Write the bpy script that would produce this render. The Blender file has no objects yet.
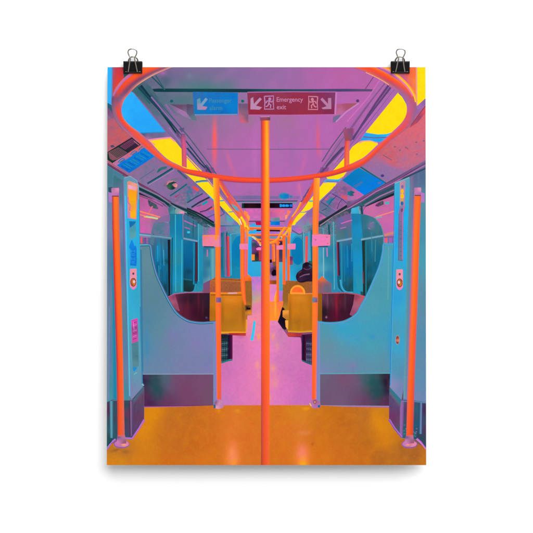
import bpy, math, random
from mathutils import Vector, noise
from mathutils.geometry import delaunay_2d_cdt, tessellate_polygon
random.seed(7)
scene = bpy.context.scene
COL = scene.collection

# ------------------------------------------------------------------ camera, light, exposure
S = 0.508 / 397.9                       # metres per photograph pixel: a 16 x 20 inch poster
CX, CY = 266.5, 266.05                  # photograph centre of the poster
cam_d = bpy.data.cameras.new('camera'); cam = bpy.data.objects.new('camera', cam_d); COL.objects.link(cam)
DIST = 2.6
cam.location = (0, -DIST, (CY - 266.5) * S); cam.rotation_euler = (math.radians(90), 0, 0)
cam_d.sensor_width = 36; cam_d.lens = 36 * (DIST - 0.0128) / (533 * S)
cam_d.clip_start = 0.05; cam_d.clip_end = 100
scene.camera = cam
E_AREA, E_AMB = 0.95, 0.52              # irradiance on the wall from the softbox and from the room
w = bpy.data.worlds.new('World'); scene.world = w; w.use_nodes = True
bg = w.node_tree.nodes['Background']; bg.inputs[0].default_value = (1, 1, 1, 1); bg.inputs[1].default_value = E_AMB
def softbox(name, loc, size, energy):
    l = bpy.data.lights.new(name, 'AREA'); l.shape = 'DISK'; l.size = size; l.energy = energy; l.color = (1, 1, 1)
    o = bpy.data.objects.new(name, l); COL.objects.link(o); o.location = loc
    o.rotation_euler = (Vector((0, 0, 0)) - Vector(loc)).to_track_quat('-Z', 'Y').to_euler()
    return o
LP = Vector((2.4, -5.5, 5.6)); _d = LP.length; _c = 5.5 / _d
softbox('softbox_lamp', LP, 11.0, E_AREA * 1.40 * math.pi * math.pi * _d * _d / _c)   # 1.40: the lamp is wide and near
vs = scene.view_settings
scene.display_settings.display_device = 'sRGB'
vs.view_transform = 'Standard'; vs.look = 'None'; vs.exposure = 0; vs.gamma = 1; vs.use_curve_mapping = False
scene.render.resolution_x = 1024; scene.render.resolution_y = 1024
K_INK = 1 / (E_AREA + E_AMB)            # so that ink under this light gives the colour seen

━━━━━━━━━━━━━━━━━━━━

§ Request: Give back exactly the lines from the first line of the data through the line with "COL = scene.collection", pictures excluded.

§ Exercise output:
Write the bpy script that would produce this render. The Blender file has no objects yet.
import bpy, math, random
from mathutils import Vector, noise
from mathutils.geometry import delaunay_2d_cdt, tessellate_polygon
random.seed(7)
scene = bpy.context.scene
COL = scene.collection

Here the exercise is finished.